Aujourd’hui, l’UE et les États-Unis protestent contre l’attitude du président Ivanov et en appellent au respect de l’État de droit. La Haute Représentante aux affaires étrangères de l’UE, Federica Mogherini, a même visité la région la semaine dernière pour essayer de calmer les tensions. Mais les pressions occidentales semblent avoir de moins en moins d’effet. C’est précisément pour cela que tout le monde craint une escalade qui débouche sur une situation incontrôlable.

Quant à la Russie, elle soutient le président Ivanov et le parti de Gruevski face au soi-disant « séparatisme albanais ».Le Kremlin n’hésite pas à relayer le discours nationaliste du pouvoir macédonien, déplaçant l’axe du débat sur ce terrain aussi dangereux et explosif. Poutine et son gouvernement cherchent en réalité à occuper des positions dans la région pour améliorer leur rapport de force face aux puissances occidentales. Poutine démontre encore une fois son caractère réactionnaire dans la région, prêt à attiser des tensions nationalistes afin de protéger les intérêts du capitalisme russe. Et cela dans un contexte où dans la région il existe plusieurs crises et conflits ouverts, potentiellement dangereux.

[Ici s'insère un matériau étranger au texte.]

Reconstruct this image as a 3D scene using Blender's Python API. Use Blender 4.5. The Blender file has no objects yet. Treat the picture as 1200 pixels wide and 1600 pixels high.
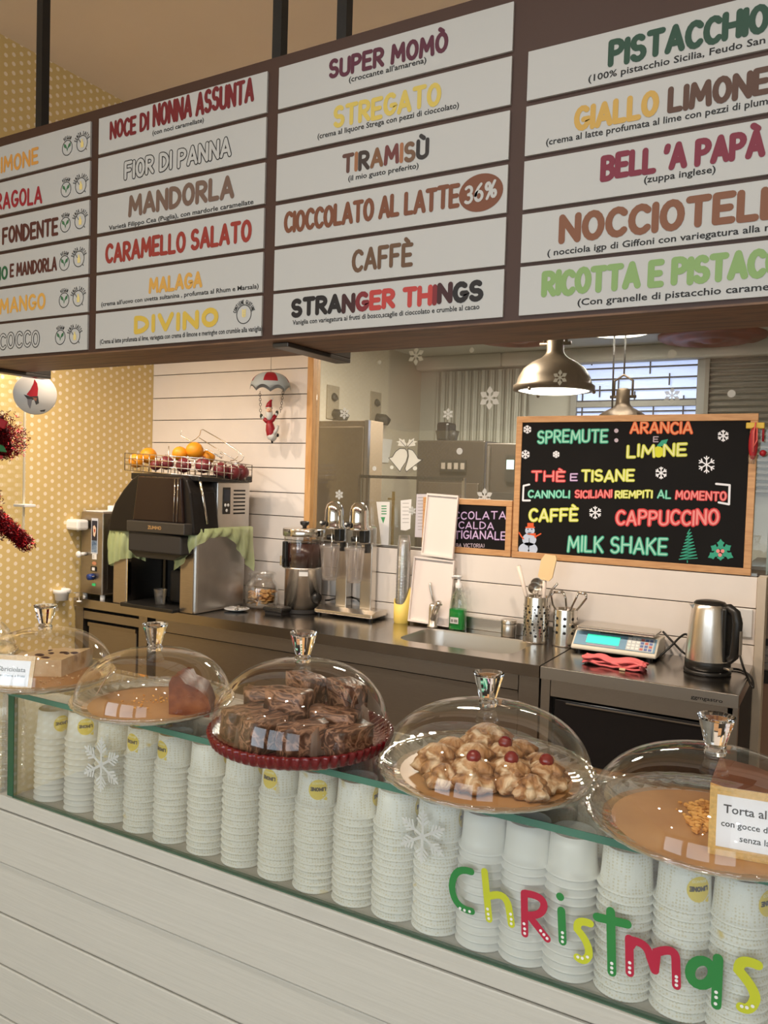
import bpy, bmesh, math, random
from mathutils import Vector, Matrix
random.seed(7)
PI = math.pi
C = bpy.context.scene.collection
SC = bpy.context.scene
# ------------------------------------------------------------------ camera
CAM = Vector((0, 0, 1.535)); F = 1250.0
RGT = Vector((0.8682174, 0.4952452, 0.0305065))
DWN = Vector((0.0466591, -0.0202793, -0.9987050))
FWD = Vector((-0.4939852, 0.8685165, -0.0407146))
cd = bpy.data.cameras.new('camera'); co = bpy.data.objects.new('camera', cd); C.objects.link(co)
mw = Matrix.Identity(4)
for i in range(3):
    mw[i][0] = RGT[i]; mw[i][1] = -DWN[i]; mw[i][2] = -FWD[i]; mw[i][3] = CAM[i]
co.matrix_world = mw
cd.sensor_fit = 'VERTICAL'; cd.sensor_height = 36.0; cd.lens = F / 1600 * 36
cd.clip_start = 0.02; cd.clip_end = 60
SC.camera = co
# ------------------------------------------------------------------ world, exposure, lamps
SC.view_settings.view_transform = 'Standard'; SC.view_settings.look = 'None'
SC.view_settings.gamma = 1.0; SC.view_settings.use_curve_mapping = False
SC.view_settings.exposure = 0.0
SC.cycles.use_denoising = True
SC.cycles.max_bounces = 10; SC.cycles.transparent_max_bounces = 24
SC.cycles.caustics_reflective = False; SC.cycles.caustics_refractive = False
SC.cycles.sample_clamp_indirect = 6.0
w = bpy.data.worlds.new('sky'); SC.world = w; w.use_nodes = True
w.node_tree.nodes['Background'].inputs[0].default_value = (0.80, 0.90, 1.0, 1)
w.node_tree.nodes['Background'].inputs[1].default_value = 1.6

def area(name, loc, look, size, power, col, sy=None, spread=180):
    d = bpy.data.lights.new(name, 'AREA'); o = bpy.data.objects.new(name, d); C.objects.link(o)
    d.energy = power; d.color = col; d.size = size
    if sy: d.shape = 'RECTANGLE'; d.size_y = sy
    else: d.shape = 'DISK'
    d.spread = math.radians(spread)
    o.location = loc
    o.rotation_euler = (Vector(look) - Vector(loc)).to_track_quat('-Z', 'Y').to_euler()
    return o
WARM = (1.0, 0.83, 0.67); NEUT = (1.0, 0.95, 0.87); DAY = (0.82, 0.93, 1.0)
# daylight through the three shop windows in the street wall behind the camera
for wx in (-2.3, -0.4, 1.5):
    area('shop_window_daylight', (wx, -3.52, 1.7), (wx, 3.0, 1.3), 1.5, 30, DAY, 2.2)
# ceiling spot lamps: (x, y, power, colour); each gets a housing further down
SPOTS = [(-3.02, 1.97, 16, WARM), (-2.35, 2.0, 10.5, WARM), (-1.75, 2.0, 10.5, WARM), (-1.15, 2.0, 10.5, WARM), (-.55, 2.0, 11, WARM),
         (-1.7, 0.25, 6, NEUT), (-0.9, 0.25, 6, NEUT), (-0.1, 0.25, 6, NEUT), (0.7, 0.25, 6, NEUT),
         (-1.8, -1.6, 10, NEUT), (-0.2, -1.6, 10, NEUT), (1.4, -1.6, 10, NEUT)]
SPOT_Z = 3.30
for (sx, sy_, pw, cc) in SPOTS:
    z = 2.42 if sy_ > 1.5 else SPOT_Z
    area('ceiling_spot_light', (sx, sy_, z - 0.015), (sx, sy_ + (0.55 if sy_ > 1.5 else 0.0), 0), 0.09, pw, cc, None, 160)

# ------------------------------------------------------------------ pixel -> world helpers (1200 x 1600 frame)
def ray(px, py): return RGT * ((px - 600) / F) + DWN * ((py - 800) / F) + FWD
def gy(px, py, Y): d = ray(px, py); return CAM + d * (Y / d.y)
def gz(px, py, z): d = ray(px, py); return CAM + d * ((z - CAM.z) / d.z)
def gx(px, py, X): d = ray(px, py); return CAM + d * (X / d.x)
# ------------------------------------------------------------------ materials
MATS = {}
def mat(name, col, rough=0.5, metal=0.0, noise=0.0, nscale=20.0, bump=0.0, bscale=None, stretch=None, spec=None, emit=0.0, trans=0.0, ior=1.45, alpha=1.0, coat=0.0, sss=0.0):
    if name in MATS: return MATS[name]
    m = bpy.data.materials.new(name); m.use_nodes = True
    nt = m.node_tree; b = nt.nodes['Principled BSDF']
    c4 = (col[0], col[1], col[2], 1)
    b.inputs['Base Color'].default_value = c4
    b.inputs['Roughness'].default_value = rough; b.inputs['Metallic'].default_value = metal
    if spec is not None: b.inputs['Specular IOR Level'].default_value = spec
    if emit: b.inputs['Emission Color'].default_value = c4; b.inputs['Emission Strength'].default_value = emit
    if trans: b.inputs['Transmission Weight'].default_value = trans
    b.inputs['IOR'].default_value = ior
    if alpha < 1: b.inputs['Alpha'].default_value = alpha
    if coat: b.inputs['Coat Weight'].default_value = coat; b.inputs['Coat Roughness'].default_value = 0.08
    if sss: b.inputs['Subsurface Weight'].default_value = sss; b.inputs['Subsurface Radius'].default_value = (0.01, 0.006, 0.003)
    if noise or bump:
        tc = nt.nodes.new('ShaderNodeTexCoord'); mp = nt.nodes.new('ShaderNodeMapping')
        nt.links.new(tc.outputs['Object'], mp.inputs['Vector'])
        if stretch: mp.inputs['Scale'].default_value = stretch
        n = nt.nodes.new('ShaderNodeTexNoise'); n.inputs['Scale'].default_value = nscale; n.inputs['Detail'].default_value = 5
        nt.links.new(mp.outputs['Vector'], n.inputs['Vector'])
        if noise:
            r = nt.nodes.new('ShaderNodeValToRGB')
            r.color_ramp.elements[0].position = 0.3; r.color_ramp.elements[1].position = 0.7
            r.color_ramp.elements[0].color = tuple(max(0, c * (1 - noise)) for c in col) + (1,)
            r.color_ramp.elements[1].color = tuple(min(1, c * (1 + noise)) for c in col) + (1,)
            nt.links.new(n.outputs['Fac'], r.inputs['Fac']); nt.links.new(r.outputs['Color'], b.inputs['Base Color'])
        if bump:
            n2 = n
            if bscale:
                n2 = nt.nodes.new('ShaderNodeTexNoise'); n2.inputs['Scale'].default_value = bscale; n2.inputs['Detail'].default_value = 4
                nt.links.new(mp.outputs['Vector'], n2.inputs['Vector'])
            bp = nt.nodes.new('ShaderNodeBump'); bp.inputs['Strength'].default_value = bump; bp.inputs['Distance'].default_value = 0.01
            nt.links.new(n2.outputs['Fac'], bp.inputs['Height']); nt.links.new(bp.outputs['Normal'], b.inputs['Normal'])
    MATS[name] = m
    return m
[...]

Que ce soit le VMRO-DPMNE de Gruevski, soutenu maintenant par Poutine mais qui a su être complètement servile aux impérialistes occidentaux en appliquant leur politique anti-réfugiés, les sociaux-démocrates ou les partis albanais, ils défendent tous un ordre corrompu contre les travailleurs et les classes populaires. Tous ont participé au sauvetage du régime et, en dernière instance, du parti de Gruevski quand les masses étaient dans les rues. Il est évident que si les travailleurs, les jeunes et l’ensemble des classes populaires n’interviennent pas de façon indépendante de toutes ces forces, en mettant en avant leurs propres revendications sociales, démocratiques, structurelles comme l’égalité pour tous les groupes nationaux, cette crise va être capitalisée et déviée à leur défaveur. L’histoire des Balkans a déjà largement démontré de quoi sont capables les classes dominantes et leurs « sponsors » internationaux pour préserver leurs privilèges. Il s’agit absolument de les empêcher de recommencer.